DATA PROVIDED:
=====

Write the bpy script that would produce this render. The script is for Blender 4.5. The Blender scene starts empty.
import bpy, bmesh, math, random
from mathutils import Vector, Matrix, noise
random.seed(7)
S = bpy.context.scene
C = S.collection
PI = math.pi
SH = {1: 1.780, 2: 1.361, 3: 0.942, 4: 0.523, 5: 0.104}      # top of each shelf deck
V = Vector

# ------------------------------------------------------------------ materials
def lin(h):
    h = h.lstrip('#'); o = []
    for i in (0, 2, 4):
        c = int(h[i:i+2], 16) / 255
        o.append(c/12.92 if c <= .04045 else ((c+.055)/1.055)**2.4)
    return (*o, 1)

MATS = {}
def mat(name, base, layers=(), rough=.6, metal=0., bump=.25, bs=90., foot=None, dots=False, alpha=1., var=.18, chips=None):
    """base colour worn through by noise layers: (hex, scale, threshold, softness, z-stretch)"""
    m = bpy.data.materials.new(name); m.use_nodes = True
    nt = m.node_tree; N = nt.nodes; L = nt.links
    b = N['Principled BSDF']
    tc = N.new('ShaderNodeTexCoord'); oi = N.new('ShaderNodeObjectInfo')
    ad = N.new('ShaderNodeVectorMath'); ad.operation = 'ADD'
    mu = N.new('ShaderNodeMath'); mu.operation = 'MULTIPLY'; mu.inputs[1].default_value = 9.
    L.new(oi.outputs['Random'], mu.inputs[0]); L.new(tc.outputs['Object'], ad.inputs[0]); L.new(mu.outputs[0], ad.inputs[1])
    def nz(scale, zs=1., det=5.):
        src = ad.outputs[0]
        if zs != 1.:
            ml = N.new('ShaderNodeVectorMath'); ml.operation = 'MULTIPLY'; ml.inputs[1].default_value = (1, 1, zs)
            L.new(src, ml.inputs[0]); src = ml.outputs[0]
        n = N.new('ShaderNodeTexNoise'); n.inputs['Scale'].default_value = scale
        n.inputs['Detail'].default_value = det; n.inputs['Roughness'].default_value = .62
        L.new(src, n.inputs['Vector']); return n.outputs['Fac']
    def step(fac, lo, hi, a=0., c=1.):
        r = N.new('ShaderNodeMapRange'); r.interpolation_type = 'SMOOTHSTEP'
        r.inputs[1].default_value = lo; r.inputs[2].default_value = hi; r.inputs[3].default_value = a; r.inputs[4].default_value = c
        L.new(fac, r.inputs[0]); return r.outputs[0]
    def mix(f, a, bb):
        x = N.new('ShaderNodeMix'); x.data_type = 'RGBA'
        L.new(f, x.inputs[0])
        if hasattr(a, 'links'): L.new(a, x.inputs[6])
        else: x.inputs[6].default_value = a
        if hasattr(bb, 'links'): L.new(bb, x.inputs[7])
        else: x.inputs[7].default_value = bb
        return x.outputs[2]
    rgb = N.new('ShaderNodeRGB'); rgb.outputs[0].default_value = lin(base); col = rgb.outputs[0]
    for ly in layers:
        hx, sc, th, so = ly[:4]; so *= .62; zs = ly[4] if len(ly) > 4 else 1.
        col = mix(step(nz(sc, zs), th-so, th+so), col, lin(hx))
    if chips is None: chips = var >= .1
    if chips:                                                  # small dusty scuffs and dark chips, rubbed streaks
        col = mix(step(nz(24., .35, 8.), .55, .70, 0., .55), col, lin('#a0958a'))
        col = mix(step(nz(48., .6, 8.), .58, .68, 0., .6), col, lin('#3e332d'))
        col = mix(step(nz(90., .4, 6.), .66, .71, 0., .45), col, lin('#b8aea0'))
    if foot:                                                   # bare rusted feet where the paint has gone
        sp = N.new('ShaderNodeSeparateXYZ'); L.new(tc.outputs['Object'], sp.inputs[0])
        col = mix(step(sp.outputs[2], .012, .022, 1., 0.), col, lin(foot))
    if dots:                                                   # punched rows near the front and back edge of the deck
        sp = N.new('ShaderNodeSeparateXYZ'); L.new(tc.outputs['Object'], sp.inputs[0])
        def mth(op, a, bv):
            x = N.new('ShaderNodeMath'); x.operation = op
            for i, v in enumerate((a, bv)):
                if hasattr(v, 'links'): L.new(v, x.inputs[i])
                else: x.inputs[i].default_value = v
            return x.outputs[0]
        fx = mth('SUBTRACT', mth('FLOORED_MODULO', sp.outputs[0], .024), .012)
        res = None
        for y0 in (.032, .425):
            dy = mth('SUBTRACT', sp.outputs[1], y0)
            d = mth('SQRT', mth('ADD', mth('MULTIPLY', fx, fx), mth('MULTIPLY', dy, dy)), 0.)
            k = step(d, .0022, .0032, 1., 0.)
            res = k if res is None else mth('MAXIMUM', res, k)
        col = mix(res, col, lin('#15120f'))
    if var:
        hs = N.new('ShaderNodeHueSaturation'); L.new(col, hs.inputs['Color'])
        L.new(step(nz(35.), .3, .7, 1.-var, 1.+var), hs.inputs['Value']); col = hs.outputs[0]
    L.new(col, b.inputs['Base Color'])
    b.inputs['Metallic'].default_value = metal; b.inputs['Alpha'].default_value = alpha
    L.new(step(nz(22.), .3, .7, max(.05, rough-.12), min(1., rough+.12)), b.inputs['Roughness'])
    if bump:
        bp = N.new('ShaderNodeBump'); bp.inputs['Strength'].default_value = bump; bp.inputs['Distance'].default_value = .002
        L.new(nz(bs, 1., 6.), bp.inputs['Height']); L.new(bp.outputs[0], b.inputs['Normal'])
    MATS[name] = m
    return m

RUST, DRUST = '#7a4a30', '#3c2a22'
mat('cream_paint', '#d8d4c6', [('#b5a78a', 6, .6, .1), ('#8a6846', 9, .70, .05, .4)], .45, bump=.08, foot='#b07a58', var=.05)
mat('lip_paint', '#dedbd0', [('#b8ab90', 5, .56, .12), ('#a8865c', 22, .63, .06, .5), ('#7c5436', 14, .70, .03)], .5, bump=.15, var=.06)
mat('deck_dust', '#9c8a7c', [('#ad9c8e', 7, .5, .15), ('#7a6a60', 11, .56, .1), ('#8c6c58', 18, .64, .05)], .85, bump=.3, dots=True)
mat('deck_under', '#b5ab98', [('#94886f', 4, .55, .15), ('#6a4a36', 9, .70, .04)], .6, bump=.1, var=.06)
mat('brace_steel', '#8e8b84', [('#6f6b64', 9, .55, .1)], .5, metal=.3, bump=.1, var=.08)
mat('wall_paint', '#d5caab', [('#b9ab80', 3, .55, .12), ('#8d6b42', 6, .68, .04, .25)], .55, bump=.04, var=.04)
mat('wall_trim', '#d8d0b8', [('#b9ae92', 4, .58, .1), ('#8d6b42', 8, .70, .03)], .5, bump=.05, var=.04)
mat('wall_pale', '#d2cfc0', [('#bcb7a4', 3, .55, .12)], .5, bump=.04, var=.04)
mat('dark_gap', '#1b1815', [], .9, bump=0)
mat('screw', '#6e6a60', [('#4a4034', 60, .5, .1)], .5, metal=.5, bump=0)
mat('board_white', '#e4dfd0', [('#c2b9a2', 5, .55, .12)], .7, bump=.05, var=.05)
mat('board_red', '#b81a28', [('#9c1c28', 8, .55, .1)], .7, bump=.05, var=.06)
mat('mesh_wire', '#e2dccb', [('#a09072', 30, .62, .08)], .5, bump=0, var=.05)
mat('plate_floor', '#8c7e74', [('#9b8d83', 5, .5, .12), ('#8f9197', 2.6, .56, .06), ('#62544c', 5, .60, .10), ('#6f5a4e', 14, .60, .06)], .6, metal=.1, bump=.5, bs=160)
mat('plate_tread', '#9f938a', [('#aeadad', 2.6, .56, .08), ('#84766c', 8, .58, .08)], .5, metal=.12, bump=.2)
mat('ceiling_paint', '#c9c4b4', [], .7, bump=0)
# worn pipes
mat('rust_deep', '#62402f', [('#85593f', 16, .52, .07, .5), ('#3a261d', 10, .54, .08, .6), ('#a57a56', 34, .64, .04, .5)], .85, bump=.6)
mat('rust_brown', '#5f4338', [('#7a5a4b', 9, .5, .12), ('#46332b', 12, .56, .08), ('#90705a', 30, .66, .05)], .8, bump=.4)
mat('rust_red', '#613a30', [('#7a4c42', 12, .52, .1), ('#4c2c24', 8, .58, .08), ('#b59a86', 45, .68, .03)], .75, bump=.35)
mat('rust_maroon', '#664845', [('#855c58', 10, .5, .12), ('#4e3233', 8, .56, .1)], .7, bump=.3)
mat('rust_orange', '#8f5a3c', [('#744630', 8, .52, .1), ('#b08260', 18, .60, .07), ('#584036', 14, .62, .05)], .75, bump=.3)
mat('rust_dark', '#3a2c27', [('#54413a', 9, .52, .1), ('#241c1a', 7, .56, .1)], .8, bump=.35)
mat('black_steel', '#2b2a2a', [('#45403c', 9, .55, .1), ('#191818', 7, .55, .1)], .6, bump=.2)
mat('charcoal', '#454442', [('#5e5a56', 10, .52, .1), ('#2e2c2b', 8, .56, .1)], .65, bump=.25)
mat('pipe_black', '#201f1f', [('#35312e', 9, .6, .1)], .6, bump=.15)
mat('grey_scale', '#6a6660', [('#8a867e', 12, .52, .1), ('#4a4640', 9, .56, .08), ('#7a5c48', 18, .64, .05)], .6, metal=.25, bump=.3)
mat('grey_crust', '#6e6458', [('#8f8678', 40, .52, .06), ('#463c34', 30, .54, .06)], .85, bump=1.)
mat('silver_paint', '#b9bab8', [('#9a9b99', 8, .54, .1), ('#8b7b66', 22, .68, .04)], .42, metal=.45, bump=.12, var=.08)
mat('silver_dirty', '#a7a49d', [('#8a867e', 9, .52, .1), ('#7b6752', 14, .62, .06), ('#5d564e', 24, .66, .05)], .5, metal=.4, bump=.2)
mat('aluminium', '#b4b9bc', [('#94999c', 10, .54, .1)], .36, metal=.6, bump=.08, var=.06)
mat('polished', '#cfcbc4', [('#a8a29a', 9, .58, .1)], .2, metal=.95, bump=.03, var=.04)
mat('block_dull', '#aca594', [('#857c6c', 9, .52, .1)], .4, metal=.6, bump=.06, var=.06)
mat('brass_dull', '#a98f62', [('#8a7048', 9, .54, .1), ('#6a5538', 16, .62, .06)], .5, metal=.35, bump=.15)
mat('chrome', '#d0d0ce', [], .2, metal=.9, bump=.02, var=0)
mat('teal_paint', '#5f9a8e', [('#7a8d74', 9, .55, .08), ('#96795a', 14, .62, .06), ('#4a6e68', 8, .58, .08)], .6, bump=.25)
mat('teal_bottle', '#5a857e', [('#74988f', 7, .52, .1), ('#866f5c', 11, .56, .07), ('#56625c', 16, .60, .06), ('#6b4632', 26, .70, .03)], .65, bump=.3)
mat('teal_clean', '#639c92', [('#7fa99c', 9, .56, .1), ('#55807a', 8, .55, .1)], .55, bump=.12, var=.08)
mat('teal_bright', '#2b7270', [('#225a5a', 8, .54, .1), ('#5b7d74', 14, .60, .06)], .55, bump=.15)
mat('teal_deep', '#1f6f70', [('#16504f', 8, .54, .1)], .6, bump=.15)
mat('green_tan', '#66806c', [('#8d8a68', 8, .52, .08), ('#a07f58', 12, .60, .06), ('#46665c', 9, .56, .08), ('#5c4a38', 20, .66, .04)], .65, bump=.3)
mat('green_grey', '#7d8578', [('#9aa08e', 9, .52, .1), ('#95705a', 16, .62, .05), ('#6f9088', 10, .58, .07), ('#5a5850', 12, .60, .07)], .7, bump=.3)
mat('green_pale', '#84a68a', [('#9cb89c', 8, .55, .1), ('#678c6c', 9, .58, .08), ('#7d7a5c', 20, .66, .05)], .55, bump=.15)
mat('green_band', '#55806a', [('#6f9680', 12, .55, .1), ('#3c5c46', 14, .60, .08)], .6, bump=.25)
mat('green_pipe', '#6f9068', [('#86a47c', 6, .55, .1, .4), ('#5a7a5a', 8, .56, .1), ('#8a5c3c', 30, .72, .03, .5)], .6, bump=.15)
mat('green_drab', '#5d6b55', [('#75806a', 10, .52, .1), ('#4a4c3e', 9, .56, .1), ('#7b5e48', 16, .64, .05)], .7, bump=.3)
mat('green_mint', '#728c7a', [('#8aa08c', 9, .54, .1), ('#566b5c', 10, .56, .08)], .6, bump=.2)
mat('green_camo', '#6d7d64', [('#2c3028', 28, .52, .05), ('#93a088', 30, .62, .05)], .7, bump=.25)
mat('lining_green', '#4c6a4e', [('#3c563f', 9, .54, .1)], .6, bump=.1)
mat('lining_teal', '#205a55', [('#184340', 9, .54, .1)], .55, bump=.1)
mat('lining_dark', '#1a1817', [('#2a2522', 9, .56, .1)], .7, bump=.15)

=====

THE PROBLEM: Write out, exactly and with nothing else, the lines of the listing above from its first line through the line with "return (*o, 1)".

RESPONSE TO THIS TASK:
Write the bpy script that would produce this render. The script is for Blender 4.5. The Blender scene starts empty.
import bpy, bmesh, math, random
from mathutils import Vector, Matrix, noise
random.seed(7)
S = bpy.context.scene
C = S.collection
PI = math.pi
SH = {1: 1.780, 2: 1.361, 3: 0.942, 4: 0.523, 5: 0.104}      # top of each shelf deck
V = Vector

# ------------------------------------------------------------------ materials
def lin(h):
    h = h.lstrip('#'); o = []
    for i in (0, 2, 4):
        c = int(h[i:i+2], 16) / 255
        o.append(c/12.92 if c <= .04045 else ((c+.055)/1.055)**2.4)
    return (*o, 1)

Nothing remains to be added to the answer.